Ainda segundo o professor do Ibmec/MG Renato Dolabella Melo, pode haver responsabilização cível e criminal se o aplicativo infringir direitos de imagem, inclusive em casos relacionados com privacidade.

"A jurisprudência tem entendido que há uma certa relativização no caso de figuras públicas e divulgação de fatos relacionados à função pública que estes ocupam. Porém, mesmo nesses casos, não pode haver abusos, como uso da imagem meramente para ofender o retratado."

  • Aplicativos de acesso a senhas

A respeito dos aplicativos que disponibilizam senhas do wi-fi, Milena Grado esclarece: tais aplicativos, em geral, são constituídos com finalidade legal, já que o titular da senha é quem deve disponibilizá-la para a base de dados, porém, terceiros violando a confiança dos titulares podem disponibilizar a senha.

"O aplicativo não pode ser responsabilizado por utilização indevida por terceiros, nesse caso o terceiro deverá ser responsabilizado pela conduta."

Em complemento a esta ponderação, Carlos Affonso destaca que não se deve confundir a ferramenta com o uso ilícito que se faz dela.

"Comportamentos que violam direitos através de uma certa tecnologia devem ser coibidos, mas isso não significa que sempre a criação de uma ferramenta em si será ilícita."

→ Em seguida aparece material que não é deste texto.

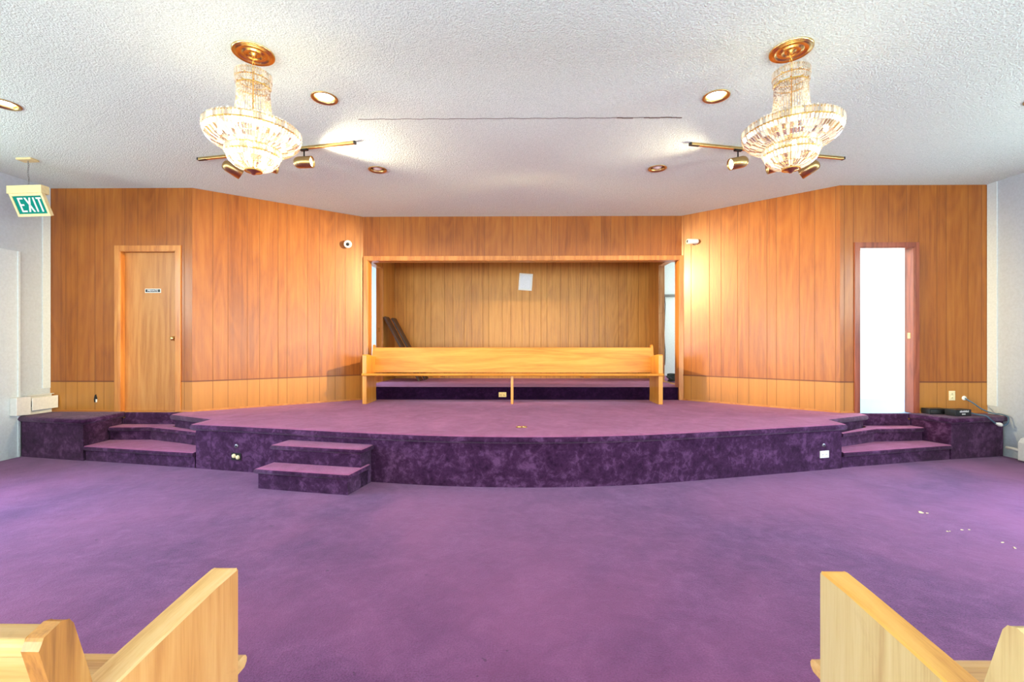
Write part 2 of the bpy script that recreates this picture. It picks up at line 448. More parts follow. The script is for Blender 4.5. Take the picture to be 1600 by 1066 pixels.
wn = 0
def window(P0, P1, z0, z1, nv):
    global wn; wn += 1
    P0, P1 = Vector(P0), Vector(P1); e = (P1 - P0).normalized(); L = (P1 - P0).length
    ang = math.atan2(e.y, e.x)
    Mx = Matrix.Translation((P0.x + nv[0] * .07, P0.y + nv[1] * .07, 0)) @ Matrix.Rotation(ang, 4, 'Z')
    mb = MB(); w = .05
    mb.box(0, L, -.03, .03, z0, z0 + w, Mx).box(0, L, -.03, .03, z1 - w, z1, Mx)
    for u in (0, L / 2 - w / 2, L - w): mb.box(u, u + w, -.03, .03, z0 + w, z1 - w, Mx)
    o = struct(mb.build('window_%d' % wn, M['white_paint']), 'white window behind the view', 'window')
    MB().box(w, L - w, -.003, .003, z0 + w, z1 - w, Mx).build('glass', M['glass'], o)
for a, b, c, d in WIN_R:
    window((XL, a), (XL, b), c, d, (-1, 0)); window((XR, a), (XR, b), c, d, (1, 0))
for a, b in RW: window((XR - a, YB), (XR - b, YB), .6, 2.6, (0, -1))

# ---- trims on the front walls
tn = 0
def trim(mat, label, bevel=.003):
    def fin(mb, parent=None):
        global tn; tn += 1
        return struct(mb.build('trim_%d' % tn, mat, None, bevel), label, 'trim')
    return fin
def frame_on(P0, P1, u0, u1, z0, z1, w, proud, back, mat, label, sill=False):
    """casing of a doorway: two legs and a head, plus the reveal lining"""
    P0, P1 = Vector(P0), Vector(P1); e = (P1 - P0).normalized()
    Mx = Matrix.Translation((P0.x, P0.y, 0)) @ Matrix.Rotation(math.atan2(e.y, e.x), 4, 'Z')
    mb = MB()
    mb.box(u0 - w, u0 + .004, -proud, 0, z0, z1 + w, Mx).box(u1 - .004, u1 + w, -proud, 0, z0, z1 + w, Mx).box(u0, u1, -proud, 0, z1 - .004, z1 + w, Mx)
    mb.box(u0 - .002, u0 + .016, -proud + .004, back, z0, z1, Mx).box(u1 - .016, u1 + .002, -proud + .004, back, z0, z1, Mx).box(u0, u1, -proud + .004, back, z1 - .016, z1 + .002, Mx)
    return trim(mat, label)(mb)
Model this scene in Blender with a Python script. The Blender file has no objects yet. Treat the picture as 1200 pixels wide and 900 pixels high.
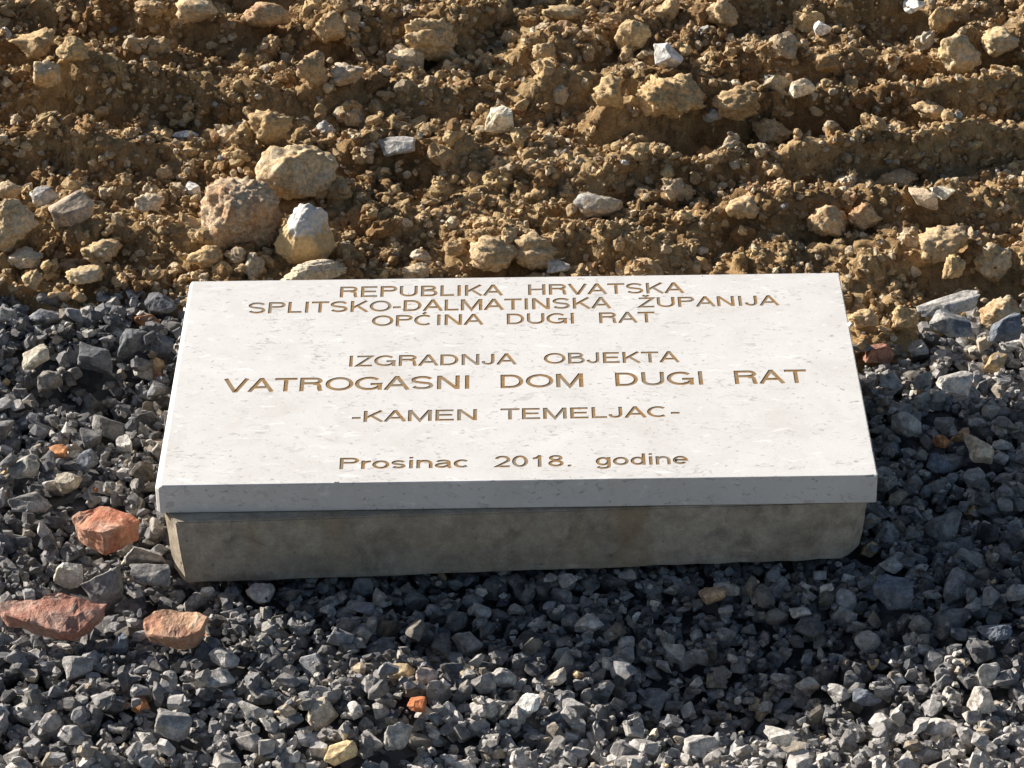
import bpy, bmesh, math, random
import numpy as np
from mathutils import Vector, Matrix

R = math.radians
rng = np.random.default_rng(7)
random.seed(7)
scene = bpy.context.scene
C = scene.collection

# ------------------------------------------------------------------ camera
FPX, PITCH, ROLL = 3819.0, R(30.0), R(0.82)        # focal length in pixels of a 1200 px wide picture
fwd = np.array([0, math.cos(PITCH), -math.sin(PITCH)])
up0 = np.array([0, math.sin(PITCH), math.cos(PITCH)])
right0 = np.array([1.0, 0, 0])
upv = math.cos(ROLL) * up0 + math.sin(ROLL) * right0
rgt = math.cos(ROLL) * right0 - math.sin(ROLL) * up0
ZTOP, ZBOT, DIST = 0.105, 0.0735, 3.156
def ray(px, py):
    return fwd + rgt * ((px - 600) / FPX) + upv * ((450 - py) / FPX)
CAM = np.array([0, 0, ZTOP]) - ray(605, 563) * DIST
def at(px, py, z=0.0):
    d = ray(px, py); t = (z - CAM[2]) / d[2]
    return CAM + d * t
def proj(x, y, z):
    p = np.stack([x - CAM[0], y - CAM[1], z - CAM[2]], -1)
    k = p @ fwd
    return 600 + FPX * (p @ rgt) / k, 450 - FPX * (p @ upv) / k
def px_per_m(x, y, z):
    return FPX / float((np.array([x, y, z]) - CAM) @ fwd)

cd = bpy.data.cameras.new("camera"); cam = bpy.data.objects.new("camera", cd); C.objects.link(cam)
cam.matrix_world = Matrix(((rgt[0], upv[0], -fwd[0], CAM[0]), (rgt[1], upv[1], -fwd[1], CAM[1]),
                           (rgt[2], upv[2], -fwd[2], CAM[2]), (0, 0, 0, 1)))
cd.sensor_width = 36; cd.lens = 36 * FPX / 1200; cd.clip_start = 0.05; cd.clip_end = 2000
scene.camera = cam

# ------------------------------------------------------------------ light
SUN_EL, SUN_AZ = R(22.5), R(58)                       # azimuth: from +Y (away from the camera) towards -X
world = bpy.data.worlds.new("World"); scene.world = world; world.use_nodes = True
wn = world.node_tree.nodes; wl = world.node_tree.links
sky = wn.new("ShaderNodeTexSky"); sky.sky_type = 'NISHITA'; sky.sun_disc = False
sky.sun_elevation = SUN_EL; sky.sun_rotation = -SUN_AZ; sky.dust_density = 2.0; sky.ozone_density = 0.7
wl.new(sky.outputs[0], wn["Background"].inputs[0]); wn["Background"].inputs[1].default_value = 0.05
sd = bpy.data.lights.new("sun", 'SUN'); sd.energy = 5.0; sd.angle = R(0.5); sd.color = (1.0, 0.94, 0.86)
sun = bpy.data.objects.new("sun", sd); C.objects.link(sun)
S = Vector((-math.sin(SUN_AZ) * math.cos(SUN_EL), math.cos(SUN_AZ) * math.cos(SUN_EL), math.sin(SUN_EL)))
sun.rotation_euler = S.to_track_quat('Z', 'Y').to_euler()
sun.location = S * 20
scene.view_settings.view_transform = 'Standard'; scene.view_settings.look = 'None'
scene.view_settings.exposure = 0.88; scene.view_settings.gamma = 1

# ------------------------------------------------------------------ helpers
def tag(o, label=None, cat=None, group=None, kind=None):
    if label: o['label'] = label
    if cat: o['category'] = cat
    if group: o['group'] = group
    if kind: o['kind'] = kind
    return o

def mesh_obj(name, verts, faces, mat, parent=None, smooth=False, cols=None):
    me = bpy.data.meshes.new(name)
    v = np.asarray(verts, dtype=np.float32).reshape(-1, 3); f = np.asarray(faces, dtype=np.int32)
    n = f.shape[1]
    me.vertices.add(len(v)); me.vertices.foreach_set('co', v.ravel())
    me.loops.add(f.size); me.loops.foreach_set('vertex_index', f.ravel())
    me.polygons.add(len(f)); me.polygons.foreach_set('loop_start', np.arange(0, f.size, n, dtype=np.int32))
    me.polygons.foreach_set('use_smooth', np.full(len(f), smooth, dtype=bool))
    me.update(calc_edges=True); me.validate()
    if cols is not None:
        a = me.attributes.new('tint', 'FLOAT_COLOR', 'POINT')
        c4 = np.ones((len(v), 4), dtype=np.float32); c4[:, :3] = cols
        a.data.foreach_set('color', c4.ravel())
    me.materials.append(mat)
    o = bpy.data.objects.new(name, me); C.objects.link(o)
    if parent: o.parent = parent
    return o

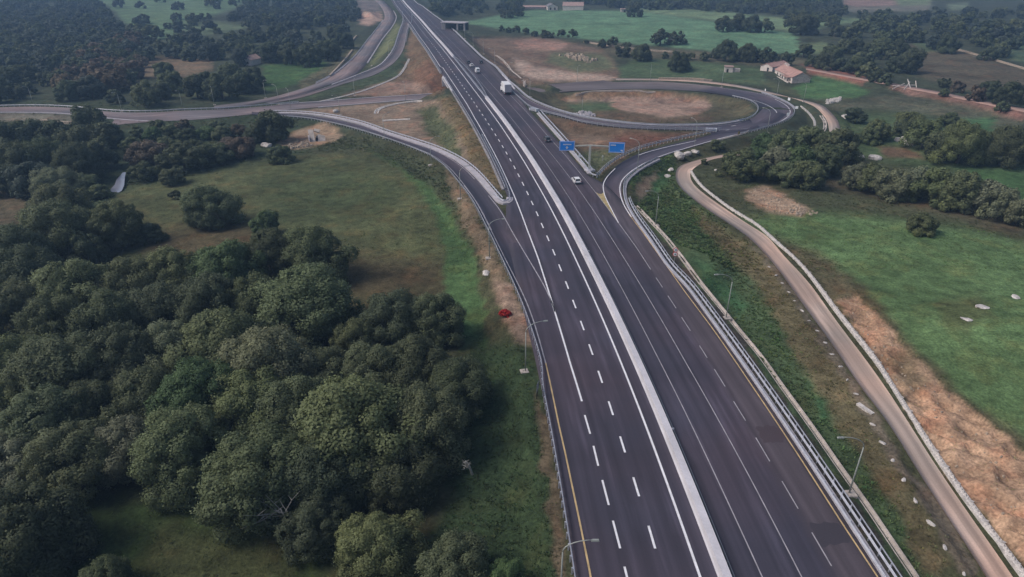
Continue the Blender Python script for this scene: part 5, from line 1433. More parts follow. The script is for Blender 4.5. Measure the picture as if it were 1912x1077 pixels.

Segundo o especialista, esse debate apareceu nos Estados Unidos em meados de 1980 quando tentaram impedir a fabricação de videocassetes porque eles violariam direitos autorais e terminariam por arruinar a indústria do cinema. Na época, conforme relata, a Suprema Corte dos EUA terminou por reconhecer que o desenvolvimento tecnológico cria desafios para a proteção dos direitos autorais, mas a gravação de fitas nos aparelhos não representava uma violação aos direitos e nem por isso a fabricação desses equipamentos deveria ser considerada ilícita.

"O próprio Skype, vale lembrar, nasceu de uma versão rudimentar do software para compartilhamento de músicas e videos chamado Kazaa."